Engineerist
Engineerist

Reputation: 367

SFINAE conditional and constructor argument types

I have encountered the following technique that allows the construction of a wrapper object around T, but from objects of type U, if T is constructible from U:

template< typename T >
struct S {
    template< typename U,
              typename = std::enable_if_t<
                  std::is_constructible< T, U >::value > >
    explicit S (U&& arg) : value (arg)
        { }
    ...
};

IIUC, the type U used in the is_constructible test can be different from the cv-qualified type of arg.
Is it possible that the SFINAE test could fail although the expression value(arg) is valid?

Upvotes: 4

Views: 132

Answers (1)

skypjack
skypjack

Reputation: 50540

Is it possible that the SFINAE test could fail although the expression value(arg) is valid?

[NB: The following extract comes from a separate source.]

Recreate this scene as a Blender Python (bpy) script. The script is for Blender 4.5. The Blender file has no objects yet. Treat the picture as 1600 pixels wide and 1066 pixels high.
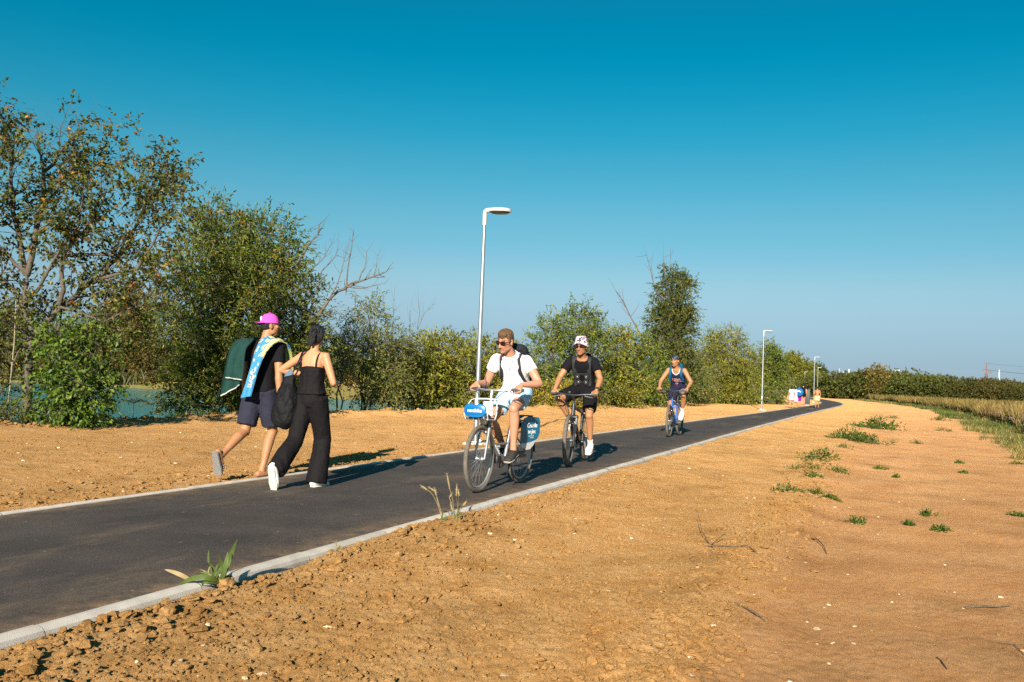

The way you wrote S: yes, it's possible.
It follows a minimal, (not) working example:

#include<type_traits>

template< typename T >
struct S {
    template< typename U
              , typename = std::enable_if_t<std::is_constructible< T, U >::value >
    > explicit S (U&& arg) : value{arg} {}

    T value;
};

struct A {};
struct B {
    B(A &) {}
};

int main() {
    S<B> s(A{});
}

The code above doesn't compile, but it does compile if you comment out the following line:

, typename = std::enable_if_t<std::is_constructible< T, U >::value >

The problem is that you are not forwarding the constructor parameter. Instead, you are using an lvalue reference to a variable of type rvalue reference to A (that is arg) as an argument for value.
B is not constructible from an rvalue reference to A and the sfinae expression fails (correctly), but you are not actually using such a reference to construct the parameter, so removing the sfinae expression it works.
In fact, B is constructible from an lvalue reference to A, that is what you are using when you write value{arg}.


You should rather write S as it follows:

#include<utility>

// ...

template< typename T >
struct S {
    template< typename U
              , typename = std::enable_if_t<std::is_constructible< T, U >::value >
    > explicit S (U&& arg) : value (std::forward<U>(arg)) { }

    T value;
};

Note the use of std::forward to actually forward the parameters with the right types.
This at least solves the above mentioned issue and it should give you the guarantees you were looking for.